An effort to put a levy on the November ballot to support Cincinnati Parks got a major boost Friday.  

Volunteers announced they had collected more than 21,000 petition signatures.  They only need 5,969 to make the ballot.  The campaign turned in 17,907 of the signatures, the maximum allowed by state law.

Mayor John Cranley said people were eager to help.  He also said park supporters chose a grassroots approach.

“Because it was a small tax increase, that we should lead by grassroots, should lead asking the citizens to ask for this petition,” Cranley said.  “We knew that that would be the first sign as to whether there was support for a park levy or not.”

The Hamilton County Board of Elections must now validate the signatures.  Then city council will have to vote to place the levy on the ballot, but that's a formality.  

If approved by voters, the park levy would cost $35 for every $100,000 of property value.  It would raise an estimated $5.2 million a year.  

Meanwhile, local attorney Tim Mara sent out a press release Friday opposing the levy.  

The proposed Cincinnati Parks Levy is, in actually, a proposal which could devastate our park system.

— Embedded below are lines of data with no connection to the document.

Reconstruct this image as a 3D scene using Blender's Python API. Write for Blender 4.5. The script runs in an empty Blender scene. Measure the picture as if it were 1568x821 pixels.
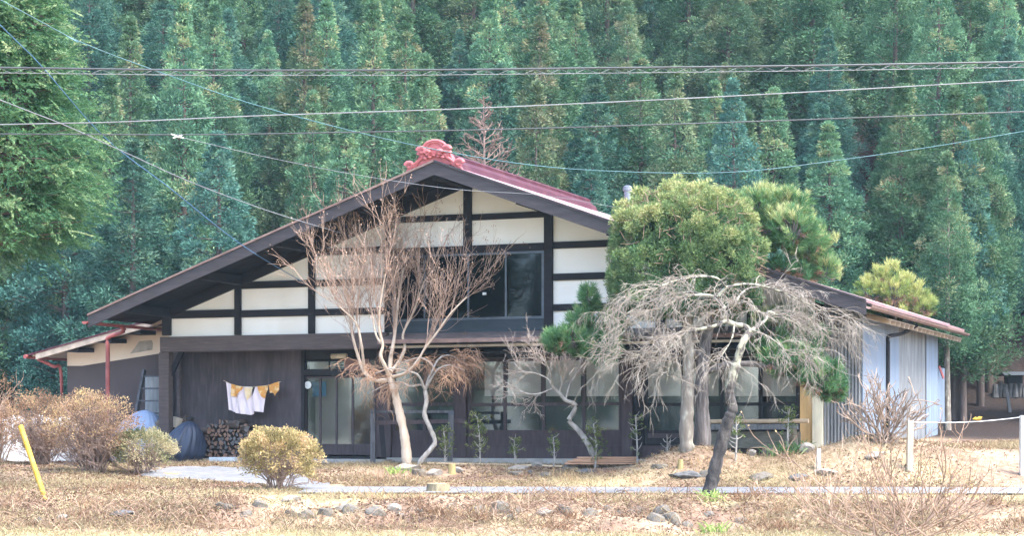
import bpy, bmesh, math, random
import numpy as np
from mathutils import Vector, Matrix

# ------------------------------------------------------------------ basics
SC = bpy.context.scene
COL = SC.collection
R = math.radians
PW, PH = 1568, 821
F, HZ, ZC = 2820.0, 660.0, 0.65
TH = R(21.4); CT, ST = math.cos(TH), math.sin(TH)
Y0 = 43.0; X0 = (665 - 784) / F * Y0
rng = np.random.default_rng(7)
random.seed(7)

def H(px, py, v):
    """photo pixel -> (u, w) on the house plane at depth v"""
    x = (px - 784) / F; z = (HZ - py) / F
    t = (v + X0 * ST + Y0 * CT) / (x * ST + CT)
    return t * x * CT - t * ST - (X0 * CT - Y0 * ST), ZC + z * t

def S(px, py, u):
    """photo pixel -> (v, w) on the side plane at u"""
    x = (px - 784) / F; z = (HZ - py) / F
    t = (u + X0 * CT - Y0 * ST) / (x * CT - ST)
    return t * x * ST + t * CT - (X0 * ST + Y0 * CT), ZC + z * t

def at(px, py, Y):
    return np.array([(px - 784) / F * Y, Y, ZC + (HZ - py) / F * Y])

def h2w(u, v, w):
    return np.array([X0 + u * CT + v * ST, Y0 - u * ST + v * CT, w])

def sstep(a, b, x):
    t = np.clip((x - a) / (b - a), 0, 1)
    return t * t * (3 - 2 * t)

# ---- value noise
_perm = np.random.default_rng(3).random((256, 256))
def vnoise(x, y):
    x = np.asarray(x, float); y = np.asarray(y, float)
    xi = np.floor(x).astype(int); yi = np.floor(y).astype(int)
    fx = x - xi; fy = y - yi
    fx = fx * fx * (3 - 2 * fx); fy = fy * fy * (3 - 2 * fy)
    g = lambda a, b: _perm[a & 255, b & 255]
    return (g(xi, yi) * (1 - fx) + g(xi + 1, yi) * fx) * (1 - fy) + (g(xi, yi + 1) * (1 - fx) + g(xi + 1, yi + 1) * fx) * fy - .5

def road_far(X): return 36.0 - .04 * X
def road_near(X): return road_far(X) - 3.1
def house_front(X): return np.clip(42.2 - .39 * (X + 1.8), road_far(X) + 2.4, 47.0)

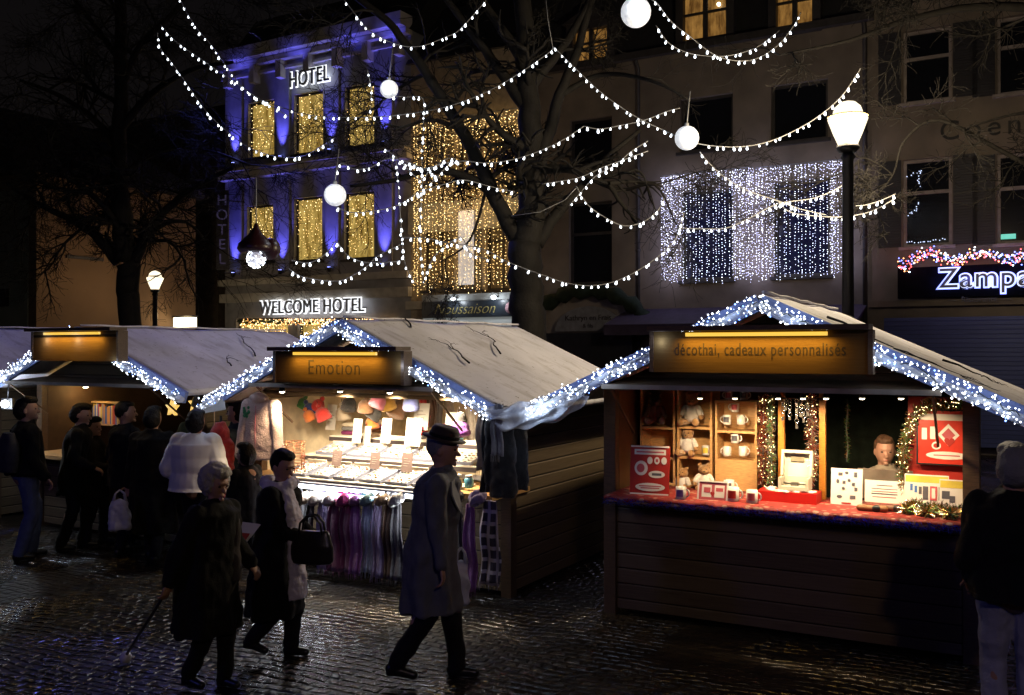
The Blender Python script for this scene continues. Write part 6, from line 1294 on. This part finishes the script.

The proposal is a scheme to open up our treasured parks to development for the profit of a few. Although some of the projects listed by levy proponents – such as the bicycle trails - are worthy of public support, much of the tax revenue would be used to destroy acres of trees in our parks to provide sites for restaurants, beer gardens, and other so-called improvements which should have no place in our historic city parks.